Return nothing but the lines from the one with "Reconstruct this image" through the one with "SC.camera = cam" in the data below, word for word and without pictures.

STORED RECORDS »
_ _ _ _ _ _ _

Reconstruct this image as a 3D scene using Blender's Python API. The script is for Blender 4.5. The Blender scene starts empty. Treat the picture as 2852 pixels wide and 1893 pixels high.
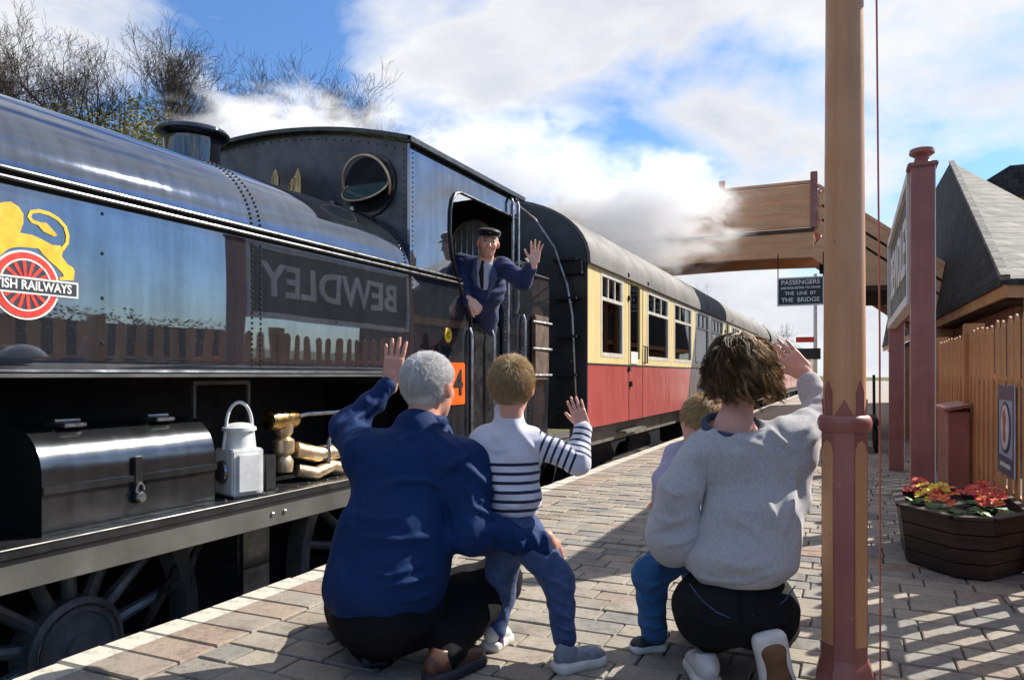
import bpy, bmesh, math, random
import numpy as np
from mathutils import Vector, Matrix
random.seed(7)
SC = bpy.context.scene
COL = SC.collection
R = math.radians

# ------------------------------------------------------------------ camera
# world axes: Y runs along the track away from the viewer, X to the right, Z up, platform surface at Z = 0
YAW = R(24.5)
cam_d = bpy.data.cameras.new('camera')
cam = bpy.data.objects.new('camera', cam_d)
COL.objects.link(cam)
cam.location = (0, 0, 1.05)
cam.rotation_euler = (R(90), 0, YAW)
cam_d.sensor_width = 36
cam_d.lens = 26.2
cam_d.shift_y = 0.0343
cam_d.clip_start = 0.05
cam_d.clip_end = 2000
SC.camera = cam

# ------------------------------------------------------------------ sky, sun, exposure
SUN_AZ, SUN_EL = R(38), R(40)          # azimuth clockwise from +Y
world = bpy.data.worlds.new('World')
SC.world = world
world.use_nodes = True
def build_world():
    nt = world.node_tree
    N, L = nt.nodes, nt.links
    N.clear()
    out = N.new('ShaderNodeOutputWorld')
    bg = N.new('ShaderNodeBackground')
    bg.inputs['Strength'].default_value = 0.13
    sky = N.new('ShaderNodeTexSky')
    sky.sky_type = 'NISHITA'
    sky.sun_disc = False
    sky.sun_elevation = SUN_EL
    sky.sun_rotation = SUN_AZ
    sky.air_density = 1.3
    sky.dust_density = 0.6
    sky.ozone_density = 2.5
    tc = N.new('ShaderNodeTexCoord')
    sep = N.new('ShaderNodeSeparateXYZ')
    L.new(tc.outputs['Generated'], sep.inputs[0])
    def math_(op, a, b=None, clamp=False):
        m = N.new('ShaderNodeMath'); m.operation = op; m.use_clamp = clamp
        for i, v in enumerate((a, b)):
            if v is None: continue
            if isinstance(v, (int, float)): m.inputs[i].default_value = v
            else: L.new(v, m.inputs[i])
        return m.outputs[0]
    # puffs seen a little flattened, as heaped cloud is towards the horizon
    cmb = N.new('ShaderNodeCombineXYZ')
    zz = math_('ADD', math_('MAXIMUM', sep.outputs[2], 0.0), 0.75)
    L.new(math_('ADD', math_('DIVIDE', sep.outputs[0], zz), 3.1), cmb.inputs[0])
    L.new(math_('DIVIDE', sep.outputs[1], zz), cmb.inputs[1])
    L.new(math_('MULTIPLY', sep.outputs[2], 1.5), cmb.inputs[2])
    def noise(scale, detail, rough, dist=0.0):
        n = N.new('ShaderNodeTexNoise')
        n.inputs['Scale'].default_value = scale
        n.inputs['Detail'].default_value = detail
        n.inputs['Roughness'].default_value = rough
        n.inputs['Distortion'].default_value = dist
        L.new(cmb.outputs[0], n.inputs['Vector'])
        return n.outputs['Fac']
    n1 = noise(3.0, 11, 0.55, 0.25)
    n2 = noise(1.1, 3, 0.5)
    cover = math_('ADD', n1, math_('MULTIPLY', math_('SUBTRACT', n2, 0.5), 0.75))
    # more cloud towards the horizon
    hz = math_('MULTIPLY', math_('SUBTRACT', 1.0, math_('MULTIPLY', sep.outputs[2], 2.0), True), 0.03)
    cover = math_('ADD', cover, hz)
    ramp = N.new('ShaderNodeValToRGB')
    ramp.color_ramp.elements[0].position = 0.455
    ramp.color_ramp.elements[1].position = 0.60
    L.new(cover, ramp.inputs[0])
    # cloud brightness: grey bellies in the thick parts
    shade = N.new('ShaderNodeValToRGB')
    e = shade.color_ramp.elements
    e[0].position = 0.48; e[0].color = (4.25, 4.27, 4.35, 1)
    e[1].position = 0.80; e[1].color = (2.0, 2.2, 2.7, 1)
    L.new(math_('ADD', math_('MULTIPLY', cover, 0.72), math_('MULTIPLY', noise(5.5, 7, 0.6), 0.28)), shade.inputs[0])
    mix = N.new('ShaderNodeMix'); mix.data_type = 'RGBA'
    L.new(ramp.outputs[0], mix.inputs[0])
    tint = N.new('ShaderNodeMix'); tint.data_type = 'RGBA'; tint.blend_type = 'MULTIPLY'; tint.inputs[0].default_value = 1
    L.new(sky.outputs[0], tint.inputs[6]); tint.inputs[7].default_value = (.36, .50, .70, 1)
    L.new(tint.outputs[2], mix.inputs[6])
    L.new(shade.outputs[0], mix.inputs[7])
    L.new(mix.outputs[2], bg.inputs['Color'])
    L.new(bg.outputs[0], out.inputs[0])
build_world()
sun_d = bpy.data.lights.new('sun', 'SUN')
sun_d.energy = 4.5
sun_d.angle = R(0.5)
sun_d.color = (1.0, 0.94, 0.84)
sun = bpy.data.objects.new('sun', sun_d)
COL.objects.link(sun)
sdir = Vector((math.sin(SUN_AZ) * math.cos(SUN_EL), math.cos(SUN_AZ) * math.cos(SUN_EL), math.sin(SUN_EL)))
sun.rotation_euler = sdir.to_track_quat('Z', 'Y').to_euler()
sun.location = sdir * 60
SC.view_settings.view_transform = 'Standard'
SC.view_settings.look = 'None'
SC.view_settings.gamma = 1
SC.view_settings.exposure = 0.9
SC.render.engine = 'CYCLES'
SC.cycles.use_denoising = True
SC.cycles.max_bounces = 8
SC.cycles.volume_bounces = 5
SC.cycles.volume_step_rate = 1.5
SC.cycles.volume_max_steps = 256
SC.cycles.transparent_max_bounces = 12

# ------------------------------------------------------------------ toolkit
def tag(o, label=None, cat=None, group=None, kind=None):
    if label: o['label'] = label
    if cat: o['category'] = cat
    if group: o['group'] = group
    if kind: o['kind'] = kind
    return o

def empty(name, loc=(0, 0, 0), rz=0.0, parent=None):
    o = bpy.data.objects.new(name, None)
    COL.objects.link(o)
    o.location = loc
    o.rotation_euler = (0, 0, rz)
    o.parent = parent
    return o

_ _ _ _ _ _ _

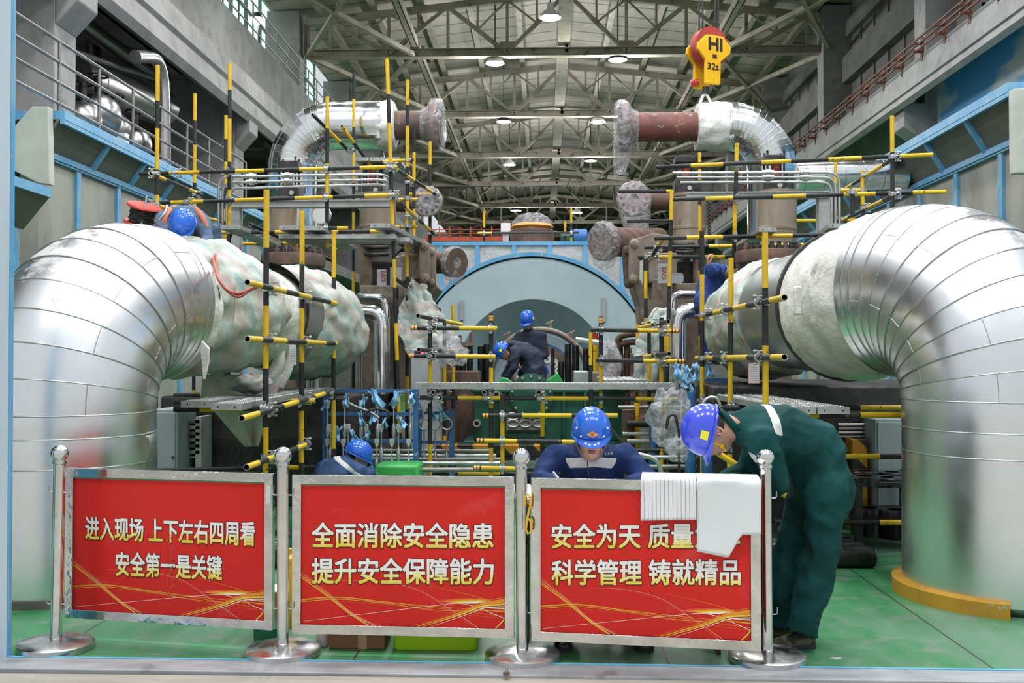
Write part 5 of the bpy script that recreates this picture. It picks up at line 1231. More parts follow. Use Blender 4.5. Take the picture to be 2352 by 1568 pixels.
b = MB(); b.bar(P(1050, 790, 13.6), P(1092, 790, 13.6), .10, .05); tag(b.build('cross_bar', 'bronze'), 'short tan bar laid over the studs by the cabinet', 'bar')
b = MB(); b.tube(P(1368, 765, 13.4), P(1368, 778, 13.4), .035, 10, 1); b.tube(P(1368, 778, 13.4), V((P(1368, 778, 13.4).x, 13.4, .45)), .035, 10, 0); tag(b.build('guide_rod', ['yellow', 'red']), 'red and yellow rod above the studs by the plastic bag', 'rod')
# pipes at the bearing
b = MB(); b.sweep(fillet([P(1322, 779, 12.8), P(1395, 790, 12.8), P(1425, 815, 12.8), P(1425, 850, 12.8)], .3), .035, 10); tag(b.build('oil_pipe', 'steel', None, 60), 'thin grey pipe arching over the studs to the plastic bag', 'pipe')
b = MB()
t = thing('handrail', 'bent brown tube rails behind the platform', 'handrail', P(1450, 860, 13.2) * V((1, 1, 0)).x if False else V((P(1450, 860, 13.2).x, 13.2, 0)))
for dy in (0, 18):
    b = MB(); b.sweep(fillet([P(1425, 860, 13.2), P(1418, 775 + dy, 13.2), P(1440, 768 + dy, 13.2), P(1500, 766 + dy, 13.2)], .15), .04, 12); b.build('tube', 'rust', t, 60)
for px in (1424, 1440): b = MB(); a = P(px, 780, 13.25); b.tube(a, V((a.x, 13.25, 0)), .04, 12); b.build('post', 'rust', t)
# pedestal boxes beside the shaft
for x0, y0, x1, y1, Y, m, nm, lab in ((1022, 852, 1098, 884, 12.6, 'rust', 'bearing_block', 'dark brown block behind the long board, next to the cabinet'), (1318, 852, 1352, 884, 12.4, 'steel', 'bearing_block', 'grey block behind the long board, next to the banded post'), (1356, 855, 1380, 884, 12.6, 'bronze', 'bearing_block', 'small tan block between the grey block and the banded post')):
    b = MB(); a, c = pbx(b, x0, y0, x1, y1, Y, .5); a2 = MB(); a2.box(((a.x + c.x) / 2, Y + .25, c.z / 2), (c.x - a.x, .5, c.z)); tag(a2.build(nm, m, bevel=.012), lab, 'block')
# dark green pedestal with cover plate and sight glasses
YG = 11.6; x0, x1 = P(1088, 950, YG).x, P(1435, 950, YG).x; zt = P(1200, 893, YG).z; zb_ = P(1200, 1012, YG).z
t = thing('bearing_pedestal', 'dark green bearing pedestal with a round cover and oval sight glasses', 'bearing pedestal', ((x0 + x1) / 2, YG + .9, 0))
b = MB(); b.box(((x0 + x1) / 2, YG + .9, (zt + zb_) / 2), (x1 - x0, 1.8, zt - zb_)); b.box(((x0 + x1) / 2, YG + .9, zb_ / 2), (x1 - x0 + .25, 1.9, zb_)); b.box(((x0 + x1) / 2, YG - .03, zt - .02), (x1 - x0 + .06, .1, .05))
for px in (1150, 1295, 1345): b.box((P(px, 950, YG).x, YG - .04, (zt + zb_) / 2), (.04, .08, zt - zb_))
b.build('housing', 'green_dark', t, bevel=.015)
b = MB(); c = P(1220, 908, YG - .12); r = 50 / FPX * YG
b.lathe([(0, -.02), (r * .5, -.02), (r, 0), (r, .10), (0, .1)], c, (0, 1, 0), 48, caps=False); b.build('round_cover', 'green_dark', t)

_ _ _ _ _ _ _

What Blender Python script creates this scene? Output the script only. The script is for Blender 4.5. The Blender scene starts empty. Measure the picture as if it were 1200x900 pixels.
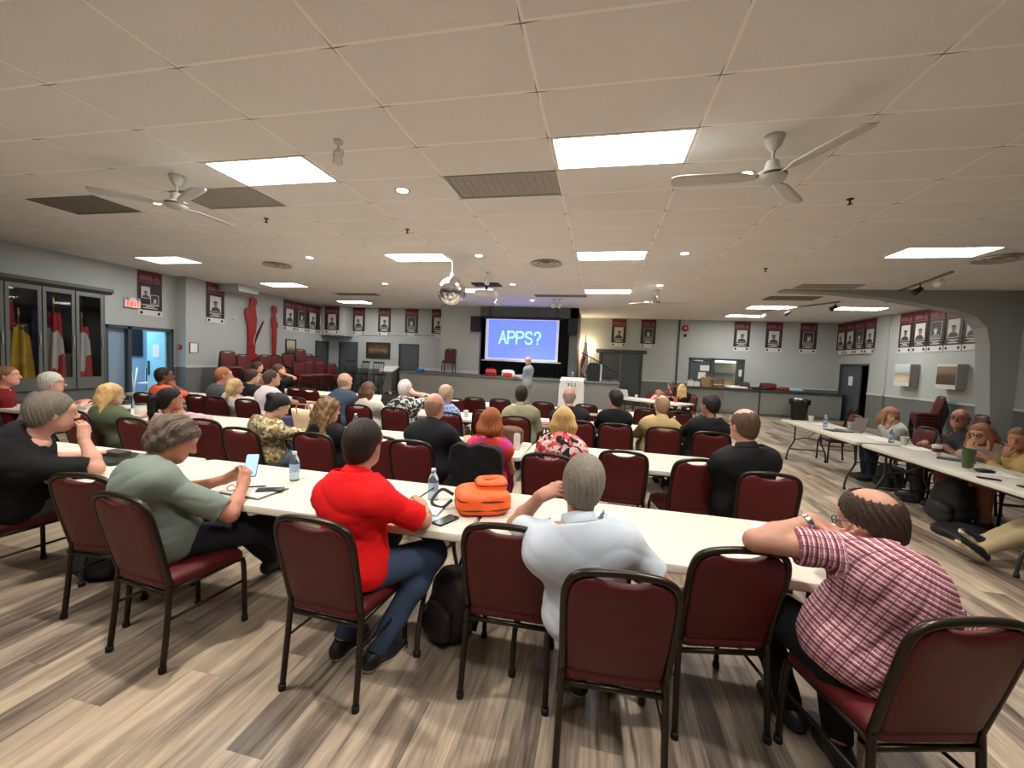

_ _ _ _ _ _ _

EXERCISE RESULT »
Reconstruct this image as a 3D scene using Blender's Python API. The script is for Blender 4.5. The Blender scene starts empty. Treat the picture as 2852 pixels wide and 1893 pixels high.
import bpy, bmesh, math, random
import numpy as np
from mathutils import Vector, Matrix
random.seed(7)
SC = bpy.context.scene
COL = SC.collection
R = math.radians

# ------------------------------------------------------------------ camera
# world axes: Y runs along the track away from the viewer, X to the right, Z up, platform surface at Z = 0
YAW = R(24.5)
cam_d = bpy.data.cameras.new('camera')
cam = bpy.data.objects.new('camera', cam_d)
COL.objects.link(cam)
cam.location = (0, 0, 1.05)
cam.rotation_euler = (R(90), 0, YAW)
cam_d.sensor_width = 36
cam_d.lens = 26.2
cam_d.shift_y = 0.0343
cam_d.clip_start = 0.05
cam_d.clip_end = 2000
SC.camera = cam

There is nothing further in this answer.